Although it remains an important part of our world and one that many of us are striving to understand better, Magic may not be anything like a "force" at all. I really do feel that this is one more way we are "selling magic short" by treating it as if it was limited to the rules of ordinary reality. I don't mean to imply that magic is not part of our reality, our world, but it seems quite clear to me that we get less close to understanding its operations by using imagery which forces it into a box of the wrong shape, color and volume." - Earrach

IanC said...

I would plainly agree that 'magic' is not 'a force'. Magic is a skill-set. I do not conceive of some power called 'magic' that one 'gathers' in order to work one's will. Magic is like carpentry, or painting - a skill-set that, well used, allows the production of wonders.

Matt said...

Well, yes, the gods are energies, but at a subatomic level, that's what people are too.
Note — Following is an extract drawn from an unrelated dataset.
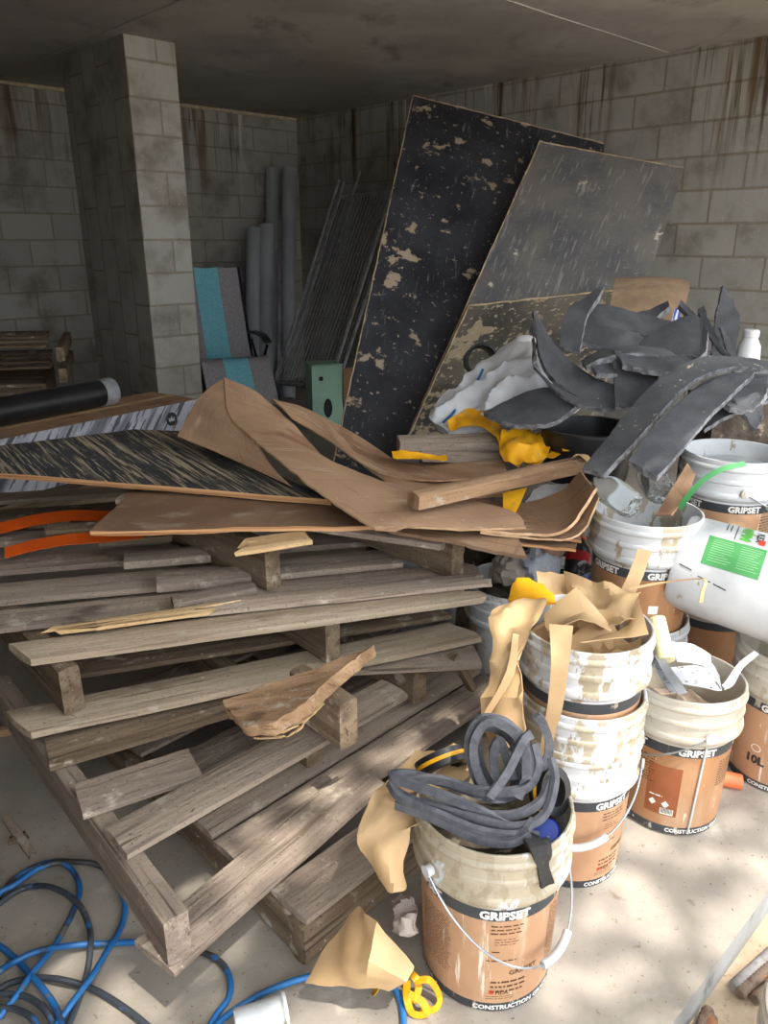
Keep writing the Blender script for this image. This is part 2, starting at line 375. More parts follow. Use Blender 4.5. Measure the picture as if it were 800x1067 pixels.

Just because I'm composed of energy, that doesn't mean I'm to be "respectfully used." All of which is my way of saying I agree with you, Ian.

Laine DeLaney said...

"So I’m just unwilling to agree that the gods and spirits are “really” energies, any more than my wife is “really” just a pattern of electrons in motion."

One of my favorite mantras is "Nothing is *just* anything." It has saved me when the zeitgeist's seductive reductivism has come calling.

I also get cranky about the "just energies" or "just thoughtforms" attitude. If you're willing to accept levels of spiritual power and reality, why insist that human beings are the be-all-end-all of it? Why is it too much of a stretch to imagine that other forces, uncreated by us, hold sway and power and their own identities? The standard Chaos Magick view that deities are all made up in our heads and powered by some ill-defined "energy" smacks of some serious anthrocentric blindness, in my opinion. I have no idea why it is so prevalent.